- _PROBLEM STATEMENT_
Give the number of lines that hold the string "picture". Nothing else is needed.

- _Scene modeling code data_
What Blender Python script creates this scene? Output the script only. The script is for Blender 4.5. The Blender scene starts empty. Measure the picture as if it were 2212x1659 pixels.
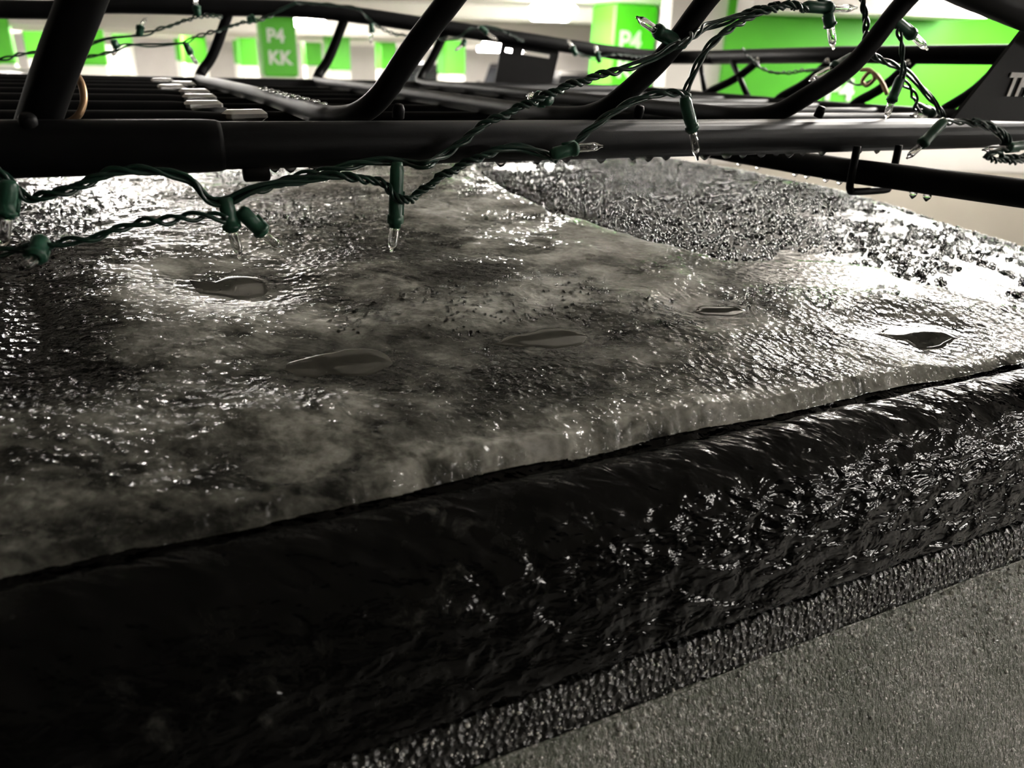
import bpy, math, random
import numpy as np
from mathutils import Matrix, Vector

random.seed(7)
RNG = np.random.default_rng(11)
SC = bpy.context.scene
COL = SC.collection

# ------------------------------------------------------------------ camera, world, exposure
# World axes: x runs along the car, y across the car (away from the photographer), z up.
ZC = 1.95                                   # height of the phone above the garage floor
PITCH, HEAD, ROLL = math.radians(22.8), math.radians(26.5), math.radians(1.8)

def camera_axes():
    fw = np.array([0, math.cos(PITCH), -math.sin(PITCH)])
    up = np.array([0, math.sin(PITCH), math.cos(PITCH)])
    rt = np.array([1.0, 0, 0])
    r2 = rt * math.cos(ROLL) + up * math.sin(ROLL)
    u2 = up * math.cos(ROLL) - rt * math.sin(ROLL)
    rz = np.array([[math.cos(HEAD), math.sin(HEAD), 0], [-math.sin(HEAD), math.cos(HEAD), 0], [0, 0, 1]])
    return rz @ r2, rz @ u2, rz @ fw

_r, _u, _f = camera_axes()
cam_data = bpy.data.cameras.new('camera')
cam = bpy.data.objects.new('camera', cam_data)
COL.objects.link(cam)
cam.matrix_world = Matrix(((_r[0], _u[0], -_f[0], 0), (_r[1], _u[1], -_f[1], 0), (_r[2], _u[2], -_f[2], ZC), (0, 0, 0, 1)))
cam_data.sensor_width = 36.0
cam_data.lens = 1662.0 / 2212.0 * 36.0
cam_data.clip_start = 0.02
cam_data.clip_end = 200
cam_data.dof.use_dof = True
cam_data.dof.focus_distance = 0.56
cam_data.dof.aperture_fstop = 7.6
SC.camera = cam

world = bpy.data.worlds.new('world')
SC.world = world
world.use_nodes = True
world.node_tree.nodes['Background'].inputs[0].default_value = (0.9, 0.88, 0.84, 1)
world.node_tree.nodes['Background'].inputs[1].default_value = 0.02

SC.view_settings.view_transform = 'Standard'
SC.view_settings.look = 'None'
SC.view_settings.exposure = .85
SC.view_settings.gamma = 1.0
SC.view_settings.use_curve_mapping = False
LAMP_STRENGTH = 44.0
SC.cycles.use_light_tree = False
SC.cycles.use_adaptive_sampling = True
SC.cycles.adaptive_threshold = 0.05
SC.cycles.max_bounces = 6
SC.cycles.diffuse_bounces = 3
SC.cycles.glossy_bounces = 3
SC.cycles.transmission_bounces = 6
SC.cycles.caustics_reflective = False
SC.cycles.caustics_refractive = False

# ------------------------------------------------------------------ helpers
def ground(X, Y):
    """garage axes (X to the right, Y straight ahead of the photographer) to world x, y"""
    c, s = math.cos(HEAD), math.sin(HEAD)
    return (X * c + Y * s, -X * s + Y * c)

def tag(o, label, cat, group=None, kind=None):
    o['label'] = label
    o['category'] = cat
    if group: o['group'] = group
    if kind: o['kind'] = kind
    return o

def structure(o):
    o['kind'] = 'structure'
    return o

def empty(name, loc=(0, 0, 0), rz=0.0):
    o = bpy.data.objects.new(name, None)
    COL.objects.link(o)
    o.location = loc
    o.rotation_euler = (0, 0, rz)
    o.empty_display_size = 0.05
    return o

def add(name, V, Fc, mat, parent=None, smooth=False, loc=None, rz=None, mats=None, midx=None):
    me = bpy.data.meshes.new(name)
    V = np.asarray(V, dtype=np.float64)
    if isinstance(Fc, np.ndarray):
        n, k = Fc.shape
        me.vertices.add(len(V)); me.vertices.foreach_set('co', V.ravel().astype(np.float32))
        me.loops.add(n * k); me.loops.foreach_set('vertex_index', Fc.ravel().astype(np.int32))
        me.polygons.add(n)
        me.polygons.foreach_set('loop_start', np.arange(0, n * k, k, dtype=np.int32))
        me.update(calc_edges=True)
    else:
        me.from_pydata([tuple(v) for v in V], [], Fc)
    me.validate()
    for m in (mats or [mat]): me.materials.append(m)
    if midx is not None: me.polygons.foreach_set('material_index', np.asarray(midx, dtype=np.int32))
    if smooth: me.polygons.foreach_set('use_smooth', np.ones(len(me.polygons), dtype=bool))
    me.update()
    o = bpy.data.objects.new(name, me)
    COL.objects.link(o)
    if parent: o.parent = parent
    if loc is not None: o.location = loc
    if rz is not None: o.rotation_euler = (0, 0, rz)
    return o

class MB:
    """collects shapes for one mesh"""
    def __init__(self): self.v = []; self.f = []; self.m = []
    def put(self, V, Fc, m=0):
        b = len(self.v)
        self.v += [tuple(map(float, p)) for p in V]
        for q in Fc: self.f.append(tuple(int(i) + b for i in q)); self.m.append(m)
        return self
    def box(self, c, d, rz=0.0, m=0, bev=0.0):
        x, y, z = d[0] / 2, d[1] / 2, d[2] / 2
        if bev <= 0:
            P = [(sx * x, sy * y, sz * z) for sz in (-1, 1) for sy in (-1, 1) for sx in (-1, 1)]
            Fc = [(0, 2, 3, 1), (4, 5, 7, 6), (0, 1, 5, 4), (2, 6, 7, 3), (0, 4, 6, 2), (1, 3, 7, 5)]
        else:
            b = min(bev, x * .9, y * .9, z * .9)
            P, Fc = [], []
            for zz, ins in ((-z, b), (-z + b, 0), (z - b, 0), (z, b)):
                X_, Y_ = x - ins, y - ins
                P += [(-X_ + b, -Y_, zz), (X_ - b, -Y_, zz), (X_, -Y_ + b, zz), (X_, Y_ - b, zz), (X_ - b, Y_, zz), (-X_ + b, Y_, zz), (-X_, Y_ - b, zz), (-X_, -Y_ + b, zz)]
            for k in range(3):
                for i in range(8): Fc.append((k * 8 + i, k * 8 + (i + 1) % 8, k * 8 + 8 + (i + 1) % 8, k * 8 + 8 + i))
            Fc.append(tuple(range(7, -1, -1))); Fc.append(tuple(range(24, 32)))
        c_, s_ = math.cos(rz), math.sin(rz)
        V = [(c[0] + p[0] * c_ - p[1] * s_, c[1] + p[0] * s_ + p[1] * c_, c[2] + p[2]) for p in P]
        return self.put(V, Fc, m)
    def tube(self, path, r, n=10, caps=True, m=0):
        V, Fc = tube(path, r, n, caps)
        return self.put(V, Fc, m)
    def lathe(self, prof, p0, p1, n=14, m=0):
        V, Fc = lathe(prof, p0, p1, n)
        return self.put(V, Fc, m)
    def build(self, name, mat, parent=None, smooth=False, loc=None, rz=None, mats=None):
        return add(name, self.v, self.f, mat, parent, smooth, loc, rz, mats, self.m if mats else None)

def catmull(P, n=8):
    P = np.asarray(P, float)
    Q = np.vstack([2 * P[0] - P[1], P, 2 * P[-1] - P[-2]])
    out = []
    for i in range(1, len(Q) - 2):
        p0, p1, p2, p3 = Q[i - 1], Q[i], Q[i + 1], Q[i + 2]
        for t in np.arange(n) / n:
            out.append(.5 * (2 * p1 + (p2 - p0) * t + (2 * p0 - 5 * p1 + 4 * p2 - p3) * t * t + (3 * p1 - p0 - 3 * p2 + p3) * t ** 3))
    out.append(P[-1])
    return np.array(out)

def frames(path):
    path = np.asarray(path, float)
    T = np.gradient(path, axis=0)
    T /= np.linalg.norm(T, axis=1)[:, None] + 1e-12
    ref = np.array([0, 0, 1.0]) if abs(T[0][2]) < .9 else np.array([1.0, 0, 0])
    N = np.zeros_like(path)
    n = ref - T[0] * (ref @ T[0]); N[0] = n / np.linalg.norm(n)
    for i in range(1, len(path)):
        n = N[i - 1] - T[i] * (N[i - 1] @ T[i])
        N[i] = n / (np.linalg.norm(n) + 1e-12)
    return T, N, np.cross(T, N)

def tube(path, r, n=10, caps=True):
    path = np.asarray(path, float)
    T, N, B = frames(path)
    r = np.broadcast_to(np.asarray(r, float), (len(path),))
    a = np.arange(n) * 2 * math.pi / n
    V = path[:, None, :] + r[:, None, None] * (np.cos(a)[None, :, None] * N[:, None, :] + np.sin(a)[None, :, None] * B[:, None, :])
    V = V.reshape(-1, 3)
    Fc = []
    for i in range(len(path) - 1):
        for j in range(n):
            Fc.append((i * n + j, i * n + (j + 1) % n, (i + 1) * n + (j + 1) % n, (i + 1) * n + j))
    if caps:
        Fc.append(tuple(range(n - 1, -1, -1)))
        Fc.append(tuple(range((len(path) - 1) * n, len(path) * n)))
    return V, Fc

def lathe(prof, p0, p1, n=14):
    """prof: (t along p0->p1 in 0..1, radius in metres)"""
    p0, p1 = np.asarray(p0, float), np.asarray(p1, float)
    ax = p1 - p0
    d = ax / np.linalg.norm(ax)
    ref = np.array([0, 0, 1.0]) if abs(d[2]) < .9 else np.array([1.0, 0, 0])
    u = np.cross(d, ref); u /= np.linalg.norm(u)
    w = np.cross(d, u)
    V, Fc = [], []
    for t, r in prof:
        for j in range(n):
            a = 2 * math.pi * j / n
            V.append(p0 + ax * t + r * (math.cos(a) * u + math.sin(a) * w))
    for i in range(len(prof) - 1):
        for j in range(n):
            Fc.append((i * n + j, i * n + (j + 1) % n, (i + 1) * n + (j + 1) % n, (i + 1) * n + j))
    Fc.append(tuple(range(n - 1, -1, -1)))
    Fc.append(tuple(range((len(prof) - 1) * n, len(prof) * n)))
    return V, Fc

def car(P):
    """height in the lists below is counted from the phone: lift to world"""
    P = np.array(P, float)
    P[..., 2] += ZC
    return P

def text_mesh(name, txt, size, mat, parent, origin, xdir, ydir, depth=0.001, bold=0.0, shear=0.0):
    cu = bpy.data.curves.new(name, 'FONT')
    cu.body = txt; cu.size = size; cu.extrude = depth; cu.offset = bold; cu.shear = shear
    t = bpy.data.objects.new(name + '_tmp', cu)
    COL.objects.link(t)
    bpy.context.view_layer.update()
    me = bpy.data.meshes.new_from_object(t.evaluated_get(bpy.context.evaluated_depsgraph_get()))
    bpy.data.objects.remove(t)
    bpy.data.curves.remove(cu)
    x = Vector(xdir).normalized(); y = Vector(ydir); y = (y - x * y.dot(x)).normalized(); z = x.cross(y)
    me.transform(Matrix(((x[0], y[0], z[0], origin[0]), (x[1], y[1], z[1], origin[1]), (x[2], y[2], z[2], origin[2]), (0, 0, 0, 1))))
    me.materials.clear(); me.materials.append(mat)
    me.name = name
    o = bpy.data.objects.new(name, me)
    COL.objects.link(o)
    o.parent = parent
    return o

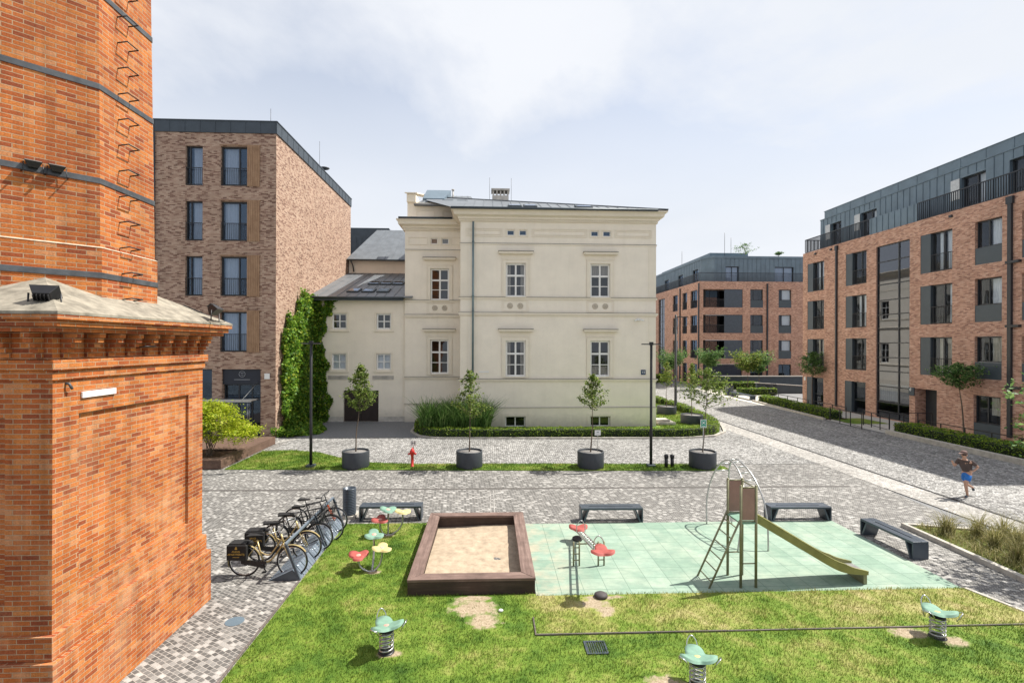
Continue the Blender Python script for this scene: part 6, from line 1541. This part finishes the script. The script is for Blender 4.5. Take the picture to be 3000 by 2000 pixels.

- _ANSWER FOR THIS EXERCISE_
2